Em entrevista, artista fala sobre sua musa Belém e sobre a exploração de "erros técnicos" para compor sua obra

Luiz Braga busca beleza na aparente precariedade

COLABORAÇÃO PARA A FOLHA

Ao acordar na manhã de ontem, em um flat na cidade de São Paulo, o fotógrafo Luiz Braga se sentiu deslocado ao "escancarar" a janela e ver o céu cor-de-chumbo. "Houve uma época em que pensei em vir morar aqui, mas não tinha jeito, eu precisava da luz. Da luz de Belém, da luz do Norte", disse. A luz que permeia seu trabalho, seu alfabeto visual e a contribuição dos erros foram alguns dos temas da entrevista exclusiva concedida à Folha.
(EDER CHIODETTO)

 

Folha - Você sempre morou em Belém, só fotografa a cidade, mas nem por isso ela é seu tema central. Como é isso?
Luiz Braga -
Ao mesmo tempo que meu trabalho só poderia ser feito em Belém, por causa da luz específica e da estética ribeirinha, de fato não me preocupo em fazer um estudo antropológico, embora meu trabalho até permita essa leitura. No entanto, falo de uma Amazônia sem jacarés nem índios. É a fotografia e suas possibilidades técnicas que me atraem. Com o tempo percebi que o território do olhar é um espaço interior no qual está contido inclusive o ambiente geográfico que me cerca.

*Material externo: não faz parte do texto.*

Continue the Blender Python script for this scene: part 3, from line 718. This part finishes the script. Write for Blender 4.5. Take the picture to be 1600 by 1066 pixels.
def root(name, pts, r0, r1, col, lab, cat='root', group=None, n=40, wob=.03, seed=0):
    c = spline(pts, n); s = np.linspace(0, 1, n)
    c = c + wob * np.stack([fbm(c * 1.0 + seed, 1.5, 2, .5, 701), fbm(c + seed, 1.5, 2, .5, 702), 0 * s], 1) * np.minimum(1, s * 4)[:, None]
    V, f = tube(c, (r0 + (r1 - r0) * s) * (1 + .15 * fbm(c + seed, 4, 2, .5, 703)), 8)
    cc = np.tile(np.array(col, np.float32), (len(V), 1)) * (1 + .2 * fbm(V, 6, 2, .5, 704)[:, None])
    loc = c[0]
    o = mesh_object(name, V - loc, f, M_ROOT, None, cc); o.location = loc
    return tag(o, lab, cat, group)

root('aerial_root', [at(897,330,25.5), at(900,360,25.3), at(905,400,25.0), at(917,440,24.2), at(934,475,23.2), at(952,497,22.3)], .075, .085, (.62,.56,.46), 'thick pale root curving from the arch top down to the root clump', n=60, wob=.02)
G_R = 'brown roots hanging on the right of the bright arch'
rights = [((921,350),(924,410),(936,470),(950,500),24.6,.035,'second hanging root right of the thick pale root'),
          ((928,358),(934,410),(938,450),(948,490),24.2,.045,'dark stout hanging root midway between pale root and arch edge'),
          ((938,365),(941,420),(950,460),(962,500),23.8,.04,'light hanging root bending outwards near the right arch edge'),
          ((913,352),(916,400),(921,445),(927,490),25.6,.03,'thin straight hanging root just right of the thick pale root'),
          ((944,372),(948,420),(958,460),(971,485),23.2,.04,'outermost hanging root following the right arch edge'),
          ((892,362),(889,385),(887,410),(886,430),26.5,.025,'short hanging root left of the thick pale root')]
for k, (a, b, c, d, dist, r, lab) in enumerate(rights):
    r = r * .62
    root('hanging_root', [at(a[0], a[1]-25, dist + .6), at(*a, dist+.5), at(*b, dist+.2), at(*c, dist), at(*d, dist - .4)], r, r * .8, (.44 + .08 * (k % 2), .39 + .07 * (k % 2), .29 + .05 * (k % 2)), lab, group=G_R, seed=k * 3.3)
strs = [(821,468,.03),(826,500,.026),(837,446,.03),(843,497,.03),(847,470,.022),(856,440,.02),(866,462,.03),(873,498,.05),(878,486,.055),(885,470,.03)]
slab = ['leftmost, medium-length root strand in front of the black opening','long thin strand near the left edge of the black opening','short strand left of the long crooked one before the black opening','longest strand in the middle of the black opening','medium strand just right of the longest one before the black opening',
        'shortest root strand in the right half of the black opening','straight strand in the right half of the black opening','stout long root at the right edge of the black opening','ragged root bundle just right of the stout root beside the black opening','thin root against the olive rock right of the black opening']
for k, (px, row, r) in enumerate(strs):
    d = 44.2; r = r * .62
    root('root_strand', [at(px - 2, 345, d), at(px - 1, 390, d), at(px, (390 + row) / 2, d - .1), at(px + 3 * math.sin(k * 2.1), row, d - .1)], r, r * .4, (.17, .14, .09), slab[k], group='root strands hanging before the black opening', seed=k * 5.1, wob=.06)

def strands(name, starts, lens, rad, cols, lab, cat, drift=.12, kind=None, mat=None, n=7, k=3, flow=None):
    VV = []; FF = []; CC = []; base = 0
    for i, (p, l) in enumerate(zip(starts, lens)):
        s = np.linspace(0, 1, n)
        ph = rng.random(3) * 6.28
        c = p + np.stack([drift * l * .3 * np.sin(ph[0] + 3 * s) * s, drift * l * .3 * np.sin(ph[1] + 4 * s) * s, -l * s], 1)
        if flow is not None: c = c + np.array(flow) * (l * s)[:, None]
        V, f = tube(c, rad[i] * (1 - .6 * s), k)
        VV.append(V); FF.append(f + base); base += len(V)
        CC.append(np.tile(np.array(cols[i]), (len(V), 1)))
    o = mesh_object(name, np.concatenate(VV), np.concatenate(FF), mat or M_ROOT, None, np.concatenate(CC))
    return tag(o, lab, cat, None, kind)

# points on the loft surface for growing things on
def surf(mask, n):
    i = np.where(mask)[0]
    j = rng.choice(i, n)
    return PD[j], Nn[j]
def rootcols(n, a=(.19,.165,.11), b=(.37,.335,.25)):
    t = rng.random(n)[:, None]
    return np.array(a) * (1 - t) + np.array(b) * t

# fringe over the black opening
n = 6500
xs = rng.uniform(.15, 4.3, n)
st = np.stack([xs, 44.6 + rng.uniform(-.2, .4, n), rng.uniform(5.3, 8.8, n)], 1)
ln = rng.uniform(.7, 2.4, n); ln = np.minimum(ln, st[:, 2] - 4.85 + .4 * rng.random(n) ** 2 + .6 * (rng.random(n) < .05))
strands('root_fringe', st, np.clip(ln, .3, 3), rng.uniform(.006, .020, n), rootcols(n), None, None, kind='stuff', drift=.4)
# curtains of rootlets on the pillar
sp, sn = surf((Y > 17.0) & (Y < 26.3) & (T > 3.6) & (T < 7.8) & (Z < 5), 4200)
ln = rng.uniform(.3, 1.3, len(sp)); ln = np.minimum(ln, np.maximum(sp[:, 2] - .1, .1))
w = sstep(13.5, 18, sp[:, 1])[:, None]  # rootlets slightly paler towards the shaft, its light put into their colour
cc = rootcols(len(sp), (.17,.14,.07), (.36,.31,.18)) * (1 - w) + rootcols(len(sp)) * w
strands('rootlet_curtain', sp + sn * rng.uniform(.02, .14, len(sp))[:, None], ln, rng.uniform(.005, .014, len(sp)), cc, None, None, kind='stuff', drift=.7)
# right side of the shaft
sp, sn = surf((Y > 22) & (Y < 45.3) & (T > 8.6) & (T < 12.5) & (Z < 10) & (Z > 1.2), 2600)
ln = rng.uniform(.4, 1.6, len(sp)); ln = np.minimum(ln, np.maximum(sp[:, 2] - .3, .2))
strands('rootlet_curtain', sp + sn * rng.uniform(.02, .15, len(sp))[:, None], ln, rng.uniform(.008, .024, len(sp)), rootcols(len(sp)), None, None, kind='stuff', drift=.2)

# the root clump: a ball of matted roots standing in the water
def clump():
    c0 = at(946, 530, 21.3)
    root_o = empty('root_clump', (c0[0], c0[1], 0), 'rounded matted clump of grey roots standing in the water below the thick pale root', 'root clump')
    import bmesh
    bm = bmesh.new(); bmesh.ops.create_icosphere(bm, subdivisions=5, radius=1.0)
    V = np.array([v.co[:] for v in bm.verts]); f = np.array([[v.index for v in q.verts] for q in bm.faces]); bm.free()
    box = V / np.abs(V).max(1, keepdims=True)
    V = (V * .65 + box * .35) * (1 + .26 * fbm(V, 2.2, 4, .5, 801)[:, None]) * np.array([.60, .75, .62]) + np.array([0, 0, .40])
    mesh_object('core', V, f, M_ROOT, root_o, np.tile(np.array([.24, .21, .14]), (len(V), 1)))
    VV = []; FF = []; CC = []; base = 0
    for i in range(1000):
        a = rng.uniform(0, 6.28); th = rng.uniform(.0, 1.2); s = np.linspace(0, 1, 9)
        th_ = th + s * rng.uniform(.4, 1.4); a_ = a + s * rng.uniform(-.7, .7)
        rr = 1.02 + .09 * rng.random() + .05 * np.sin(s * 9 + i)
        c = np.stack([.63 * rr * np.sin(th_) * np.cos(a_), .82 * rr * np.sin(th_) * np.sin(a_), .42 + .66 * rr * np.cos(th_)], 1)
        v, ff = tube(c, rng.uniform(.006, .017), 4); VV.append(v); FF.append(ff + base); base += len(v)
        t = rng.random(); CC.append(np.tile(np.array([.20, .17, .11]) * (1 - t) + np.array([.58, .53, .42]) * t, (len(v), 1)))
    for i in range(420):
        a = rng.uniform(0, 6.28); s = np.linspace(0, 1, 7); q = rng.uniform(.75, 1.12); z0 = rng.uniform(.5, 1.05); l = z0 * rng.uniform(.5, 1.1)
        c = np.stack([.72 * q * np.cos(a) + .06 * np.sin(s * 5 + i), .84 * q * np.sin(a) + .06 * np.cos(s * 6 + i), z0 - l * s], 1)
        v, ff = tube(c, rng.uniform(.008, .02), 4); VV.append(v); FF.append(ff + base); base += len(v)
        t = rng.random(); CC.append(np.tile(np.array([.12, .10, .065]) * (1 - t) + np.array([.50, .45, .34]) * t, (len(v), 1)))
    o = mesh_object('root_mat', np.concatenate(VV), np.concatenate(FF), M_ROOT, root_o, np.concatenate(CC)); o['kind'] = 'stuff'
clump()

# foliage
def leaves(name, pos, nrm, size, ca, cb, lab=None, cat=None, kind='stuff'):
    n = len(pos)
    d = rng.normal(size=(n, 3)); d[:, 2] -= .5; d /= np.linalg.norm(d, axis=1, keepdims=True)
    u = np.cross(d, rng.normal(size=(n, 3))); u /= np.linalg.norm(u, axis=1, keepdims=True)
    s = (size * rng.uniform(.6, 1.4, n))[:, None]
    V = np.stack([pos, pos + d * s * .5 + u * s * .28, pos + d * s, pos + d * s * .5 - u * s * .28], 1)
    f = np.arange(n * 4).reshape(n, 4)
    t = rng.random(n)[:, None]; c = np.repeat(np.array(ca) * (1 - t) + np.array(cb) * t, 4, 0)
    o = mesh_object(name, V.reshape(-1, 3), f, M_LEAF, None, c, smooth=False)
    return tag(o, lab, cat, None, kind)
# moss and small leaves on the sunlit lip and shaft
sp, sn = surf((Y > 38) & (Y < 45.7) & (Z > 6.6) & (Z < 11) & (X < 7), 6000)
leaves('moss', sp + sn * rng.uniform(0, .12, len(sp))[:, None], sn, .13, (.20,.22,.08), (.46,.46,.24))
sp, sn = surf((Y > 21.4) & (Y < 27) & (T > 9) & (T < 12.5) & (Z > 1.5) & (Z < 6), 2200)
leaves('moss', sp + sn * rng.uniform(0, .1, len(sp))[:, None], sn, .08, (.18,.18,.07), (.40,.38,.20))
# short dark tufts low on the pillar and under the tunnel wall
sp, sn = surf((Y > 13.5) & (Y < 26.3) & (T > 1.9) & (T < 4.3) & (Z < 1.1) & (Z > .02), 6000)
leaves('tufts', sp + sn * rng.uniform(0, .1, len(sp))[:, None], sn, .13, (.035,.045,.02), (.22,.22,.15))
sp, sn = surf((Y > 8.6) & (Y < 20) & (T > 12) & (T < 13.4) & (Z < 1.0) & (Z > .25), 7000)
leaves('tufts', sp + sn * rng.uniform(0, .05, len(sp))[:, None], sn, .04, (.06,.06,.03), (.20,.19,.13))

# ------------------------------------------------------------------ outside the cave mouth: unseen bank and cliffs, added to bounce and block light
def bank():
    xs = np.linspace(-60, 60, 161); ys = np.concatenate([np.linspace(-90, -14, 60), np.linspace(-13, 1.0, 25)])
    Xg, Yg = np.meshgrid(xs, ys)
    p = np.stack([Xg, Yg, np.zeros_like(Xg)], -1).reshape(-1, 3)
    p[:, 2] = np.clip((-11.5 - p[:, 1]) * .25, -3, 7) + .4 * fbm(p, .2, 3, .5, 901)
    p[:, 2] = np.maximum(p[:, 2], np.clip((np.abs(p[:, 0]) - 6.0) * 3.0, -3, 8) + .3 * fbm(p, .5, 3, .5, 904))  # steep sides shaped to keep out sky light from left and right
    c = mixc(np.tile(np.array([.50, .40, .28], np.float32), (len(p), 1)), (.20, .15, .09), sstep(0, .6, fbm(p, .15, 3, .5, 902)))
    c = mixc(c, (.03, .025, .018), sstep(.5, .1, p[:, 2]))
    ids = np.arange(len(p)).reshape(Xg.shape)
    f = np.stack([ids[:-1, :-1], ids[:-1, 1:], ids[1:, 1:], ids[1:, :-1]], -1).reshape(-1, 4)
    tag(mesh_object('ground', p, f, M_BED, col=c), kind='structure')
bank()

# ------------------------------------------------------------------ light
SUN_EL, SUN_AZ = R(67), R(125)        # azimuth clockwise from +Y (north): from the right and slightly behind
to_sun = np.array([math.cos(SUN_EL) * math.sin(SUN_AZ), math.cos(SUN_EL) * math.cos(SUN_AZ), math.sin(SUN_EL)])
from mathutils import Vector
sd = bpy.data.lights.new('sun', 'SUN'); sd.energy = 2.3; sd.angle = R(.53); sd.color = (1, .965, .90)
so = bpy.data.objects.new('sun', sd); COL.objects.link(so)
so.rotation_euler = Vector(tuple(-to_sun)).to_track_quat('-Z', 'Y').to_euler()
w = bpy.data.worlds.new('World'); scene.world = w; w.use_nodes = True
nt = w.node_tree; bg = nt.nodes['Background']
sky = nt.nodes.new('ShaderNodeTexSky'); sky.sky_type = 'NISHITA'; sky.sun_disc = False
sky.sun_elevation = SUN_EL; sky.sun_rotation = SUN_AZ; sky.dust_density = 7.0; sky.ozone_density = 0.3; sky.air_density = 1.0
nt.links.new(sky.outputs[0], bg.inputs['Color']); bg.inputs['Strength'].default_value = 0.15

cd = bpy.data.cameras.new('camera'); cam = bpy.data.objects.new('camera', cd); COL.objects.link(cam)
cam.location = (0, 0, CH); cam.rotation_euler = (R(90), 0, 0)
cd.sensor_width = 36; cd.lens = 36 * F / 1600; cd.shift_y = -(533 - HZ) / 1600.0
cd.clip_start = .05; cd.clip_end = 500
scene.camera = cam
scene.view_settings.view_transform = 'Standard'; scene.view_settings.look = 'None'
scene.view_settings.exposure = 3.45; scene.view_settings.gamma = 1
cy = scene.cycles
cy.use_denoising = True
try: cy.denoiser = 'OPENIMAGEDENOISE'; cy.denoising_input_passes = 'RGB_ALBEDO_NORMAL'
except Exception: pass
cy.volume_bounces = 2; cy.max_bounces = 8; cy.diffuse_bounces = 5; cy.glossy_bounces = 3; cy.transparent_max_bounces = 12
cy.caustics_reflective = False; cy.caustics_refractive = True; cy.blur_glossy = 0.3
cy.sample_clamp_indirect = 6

Folha - Ao pesquisar a reação de determinados tipos de filmes em certas condições de luz, você percebeu que havia erros de leitura e incorporou-os à sua produção...
Braga -
Sim, comecei a me valer do que chamo de "subversão do day light". Eu sentia que precisava encontrar um alfabeto visual próprio. Nos anos 80, ao fazer a foto "Babá Patchouli" [reproduzida na pág. E1], levei um susto: surgiu um céu roxo sobre uma areia verde. Levei uns seis meses para assimilar essa fotografia. Hoje posso dizer que ela foi a letra "A" da caligrafia que eu buscava. A partir de então, passei a incorporar o que seria uma falha como elemento formal de minha linguagem. O "erro" consiste em usar o filme de cromo para luz do dia em situações de mistura de luzes de temperatura de cor diferentes, sem as correções necessárias. Assim surgiram verdes surreais, azuis profundos no céu que se juntaram ao dourado dos parques de diversão que, combinados, acabaram por constituir um alfabeto visual.

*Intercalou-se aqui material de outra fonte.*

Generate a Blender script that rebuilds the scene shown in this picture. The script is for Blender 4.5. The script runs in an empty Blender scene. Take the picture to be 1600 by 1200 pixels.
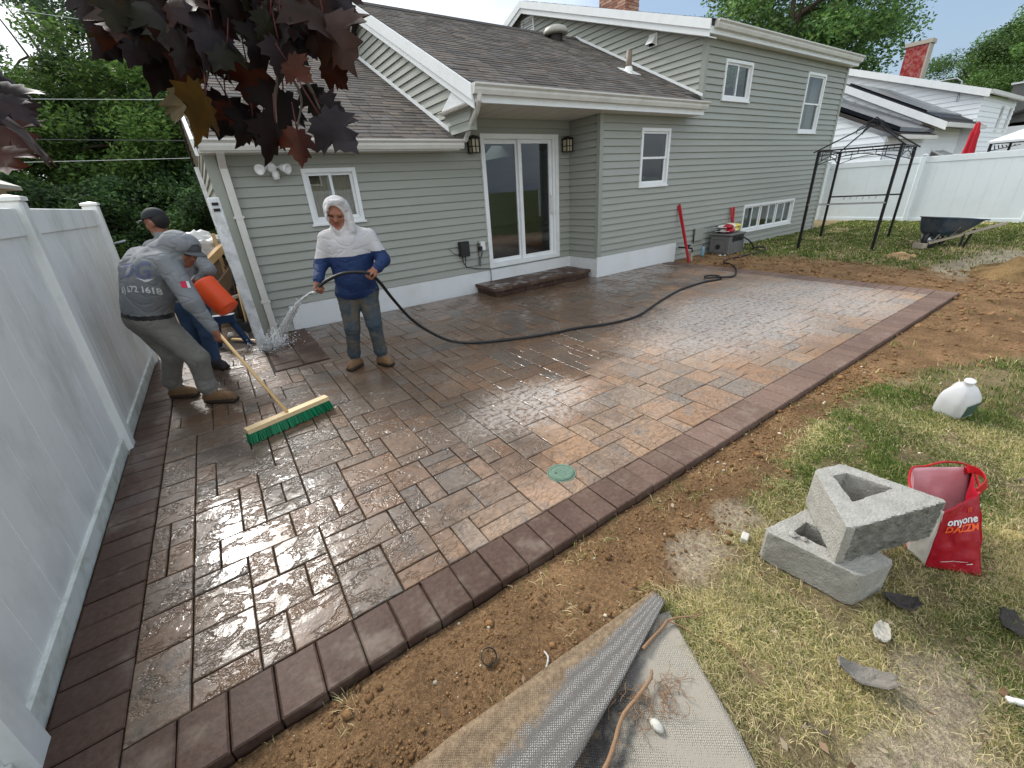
import bpy, bmesh, math, random
import numpy as np
from mathutils import Vector, Matrix
from mathutils.bvhtree import BVHTree

random.seed(7)
RNG = np.random.default_rng(7)
C = bpy.context.scene.collection
SC = bpy.context.scene

# ------------------------------------------------------------------ camera
CAM_POS = Vector((-1.1463, -6.5239, 1.6119))
cam_d = bpy.data.cameras.new('camera')
cam = bpy.data.objects.new('camera', cam_d)
C.objects.link(cam)
cam.matrix_world = Matrix(((0.81947838, 0.28838475, -0.49526702, CAM_POS.x),
                           (-0.56972985, 0.31620370, -0.75856649, CAM_POS.y),
                           (-0.06215375, 0.90379724, 0.42342350, CAM_POS.z),
                           (0, 0, 0, 1)))
cam_d.sensor_fit = 'HORIZONTAL'
cam_d.sensor_width = 36.0
cam_d.lens = 14.5542
cam_d.clip_start = 0.03
cam_d.clip_end = 1500
SC.camera = cam

# ------------------------------------------------------------------ world, sun, exposure
SUN_EL = math.radians(39)          # the sun stands behind the house, veiled by thin cloud
sun_dir = Vector((math.cos(SUN_EL) * -0.17, math.cos(SUN_EL) * 0.9854, math.sin(SUN_EL)))
world = bpy.data.worlds.new('World')
SC.world = world
world.use_nodes = True
wn, wl = world.node_tree.nodes, world.node_tree.links
wn.clear()
w_out = wn.new('ShaderNodeOutputWorld')
sky = wn.new('ShaderNodeTexSky')
sky.sky_type = 'NISHITA'
sky.sun_disc = False
sky.sun_elevation = SUN_EL
sky.sun_rotation = math.atan2(sun_dir.x, sun_dir.y)
sky.air_density = 1.2
sky.dust_density = 2.0
bg_sky = wn.new('ShaderNodeBackground')
bg_sky.inputs['Strength'].default_value = 0.11
wl.new(sky.outputs[0], bg_sky.inputs['Color'])
# cloud cover: pale broken overcast, thinner and bluer towards +X
tc = wn.new('ShaderNodeTexCoord')
mp = wn.new('ShaderNodeMapping'); mp.inputs['Scale'].default_value = (1.0, 1.0, 2.2)
wl.new(tc.outputs['Generated'], mp.inputs['Vector'])
nz = wn.new('ShaderNodeTexNoise'); nz.inputs['Scale'].default_value = 1.6
nz.inputs['Detail'].default_value = 6.0; nz.inputs['Roughness'].default_value = 0.55
wl.new(mp.outputs[0], nz.inputs['Vector'])
cr = wn.new('ShaderNodeValToRGB')
cr.color_ramp.elements[0].position = 0.26; cr.color_ramp.elements[0].color = (0.21, 0.295, 0.42, 1)
cr.color_ramp.elements[1].position = 0.54; cr.color_ramp.elements[1].color = (0.86, 0.91, 0.96, 1)
sepd = wn.new('ShaderNodeSeparateXYZ'); wl.new(tc.outputs['Generated'], sepd.inputs[0])
mad = wn.new('ShaderNodeMath'); mad.operation = 'MULTIPLY_ADD'; mad.inputs[1].default_value = -0.34
wl.new(sepd.outputs[0], mad.inputs[0]); wl.new(nz.outputs[0], mad.inputs[2])
wl.new(mad.outputs[0], cr.inputs[0])
bg_cl = wn.new('ShaderNodeBackground')
bg_cl.inputs['Strength'].default_value = 1.1
wl.new(cr.outputs[0], bg_cl.inputs['Color'])
sep = wn.new('ShaderNodeSeparateXYZ'); wl.new(tc.outputs['Generated'], sep.inputs[0])
mr = wn.new('ShaderNodeMapRange')
mr.inputs['From Min'].default_value = 0.1; mr.inputs['From Max'].default_value = 0.9
mr.inputs['To Min'].default_value = 0.96; mr.inputs['To Max'].default_value = 0.62
wl.new(sep.outputs[0], mr.inputs['Value'])
mixs = wn.new('ShaderNodeMixShader')
wl.new(mr.outputs[0], mixs.inputs[0]); wl.new(bg_sky.outputs[0], mixs.inputs[1]); wl.new(bg_cl.outputs[0], mixs.inputs[2])
wl.new(mixs.outputs[0], w_out.inputs['Surface'])

sun_l = bpy.data.lights.new('sun', 'SUN')
sun_l.energy = 2.4
sun_l.angle = math.radians(16)
sun_l.color = (1.0, 0.97, 0.92)
sun_o = bpy.data.objects.new('sun', sun_l)
C.objects.link(sun_o)
sun_o.rotation_euler = (-sun_dir).to_track_quat('-Z', 'Y').to_euler()

SC.view_settings.view_transform = 'Standard'
SC.view_settings.look = 'None'
SC.view_settings.exposure = 0.66
SC.view_settings.gamma = 1.0
SC.view_settings.use_curve_mapping = False
SC.cycles.use_denoising = True
SC.cycles.max_bounces = 6
SC.cycles.transparent_max_bounces = 12

# ------------------------------------------------------------------ small helpers
def lin(r, g, b):
    f = lambda c: (c / 12.92 if c <= 0.04045 else ((c + 0.055) / 1.055) ** 2.4)
    return (f(r / 255), f(g / 255), f(b / 255))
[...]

Folha - É um erro disciplinado?
Braga -
Sim, disciplinado e que ocorre no ato fotográfico. Quando a imagem vai ser ampliada, não permito nenhuma interferência na cópia. No laboratório, gosto de tudo certinho. Não sou adepto da manipulação das cores no computador.

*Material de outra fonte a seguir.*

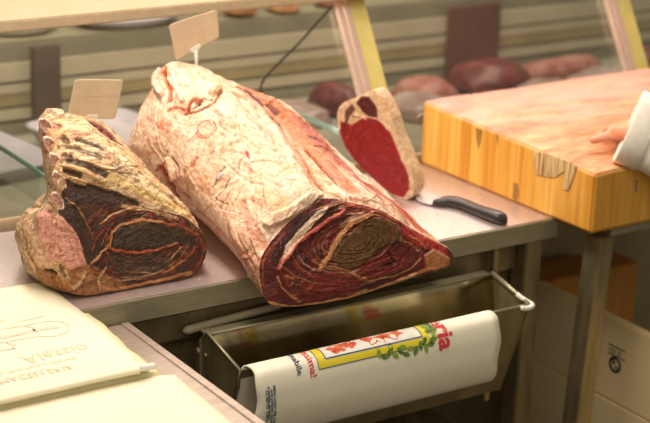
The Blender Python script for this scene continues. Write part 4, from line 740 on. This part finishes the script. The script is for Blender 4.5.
flat('grey_lettering', 'MACELLERIA', .0265, -.279, -.237, 'ink_grey', .86)
flat('grey_lettering', 'Pane e Vino Panico-Gonella', .0165, -.300, -.213, 'ink_grey', .92)
flat('salmon_lettering', 'Carletti', .048, -.385, -.170, 'ink_salmon', .80); flat('salmon_lettering', 'Alessio', .050, -.213, -.170, 'ink_salmon', .82)
flat('grey_lettering', 'MACELLERIA', .0265, -.28, -.560, 'ink_grey', .86, .8428, pb)
def line_print(pts, w, m, par, z=zf, name='outline_drawing'):
    b = bmesh.new()
    for (p, q) in zip(pts[:-1], pts[1:]):
        p = Vector((*p, z)); q = Vector((*q, z)); d = (q-p).normalized(); s = Vector((-d.y, d.x, 0))*w/2
        b.faces.new([b.verts.new(v) for v in (p+s, q+s, q-s, p-s)])
    return obj(name, b, m, par)
line_print([(-.40, -.052), (-.194, -.047), (-.108, -.050), (-.090, -.060), (-.084, -.082), (-.095, -.108), (-.125, -.118), (-.150, -.104), (-.215, -.100), (-.40, -.108)], .0035, 'ink_grey', pa)
line_print([(-.40, -.078), (-.215, -.080), (-.130, -.078), (-.100, -.082)], .012, 'ink_grey', pa)
line_print([(-.150, -.050), (-.142, -.066), (-.146, -.080)], .004, 'ink_grey', pa)
line_print([(-.250, -.105), (-.235, -.128), (-.205, -.134), (-.200, -.120), (-.205, -.104)], .006, 'ink_grey', pa)
line_print([(-.26, -.020), (-.19, -.012), (-.17, -.010)], .003, 'ink_grey', pa); line_print([(-.155, -.028), (-.12, -.026), (-.10, -.024)], .003, 'ink_grey', pa)

# ---------------- meat ----------------
PAL = dict(fatwhite=(252, 232, 212), fatcream=(240, 208, 168), fatpale=(244, 218, 190), fatyellow=(226, 190, 136), fattan=(220, 158, 104), fatsteak=(232, 204, 166), orange=(216, 120, 78), orangedark=(176, 84, 42),
    brown=(110, 52, 30), brownlight=(170, 110, 80), stamp=(204, 98, 84), red=(196, 60, 48), redpurple=(140, 46, 48), redbright=(190, 44, 38), redmid=(168, 52, 36), redtan=(196, 96, 58), greydark=(120, 100, 90), greywhite=(214, 208, 210),
    greypurple=(132, 92, 94), tan=(196, 138, 86), tanpink=(216, 150, 120), tanorange=(206, 128, 84), tanred=(178, 88, 64), maroon=(118, 62, 56), maroondark=(74, 40, 34), bonepink=(224, 156, 138), bonewhite=(240, 214, 190), pinkbone=(214, 108, 96),
    bonetan=(200, 134, 84), pinkred=(184, 84, 70), darkred=(104, 28, 20), darkred2=(122, 36, 26), darkbrownred=(58, 20, 14), olive=(104, 76, 36), oliveyellow=(150, 120, 56), olivered=(120, 56, 32), olivebrown=(78, 64, 48),
    ribcream=(248, 224, 178), ribyellow=(240, 208, 142), ribpink=(222, 150, 116), ribcreampink=(236, 196, 160), pinkflesh=(244, 178, 164), greybrown=(96, 82, 72), browndark=(72, 48, 36), steakred=(150, 14, 20), steakdark=(92, 18, 20))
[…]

Folha - Nesse alfabeto não há lugar para a cidade de Belém histórica, os prédios portugueses...
Braga -
Verdade, sou tomado pela estética cabocla, aquilo que a alta classe da cidade chama pejorativamente de "caboclice", coisa de caboclo, que é como eles se referem ao pessoal do interior. Gosto de achar a beleza na aparente precariedade das coisas. Muitas de minhas fotos são imagens de ambientes ordinários vistos sob uma luz extraordinária. Gosto de transformar paisagens ordinárias da cena paraense em banhos de luzes.

Folha - São 30 anos de carreira, sempre fotografando Belém. É preciso tanto tempo para tornar complexa a abordagem do trabalho?
Braga -
Para fotografar um lugar, é necessário conviver profundamente com ele, entender a ação da luz sobre as pessoas e a cultura. Não sou adepto do safári fotográfico. Incomodo-me quando vêm pessoas de fora fotografar o Pará, por exemplo, e ficam na superfície, apontando suas câmeras para tudo o que julgam estranho e exótico, sem entenderem nada do que se passa. Não podemos ver os outros como animais exóticos.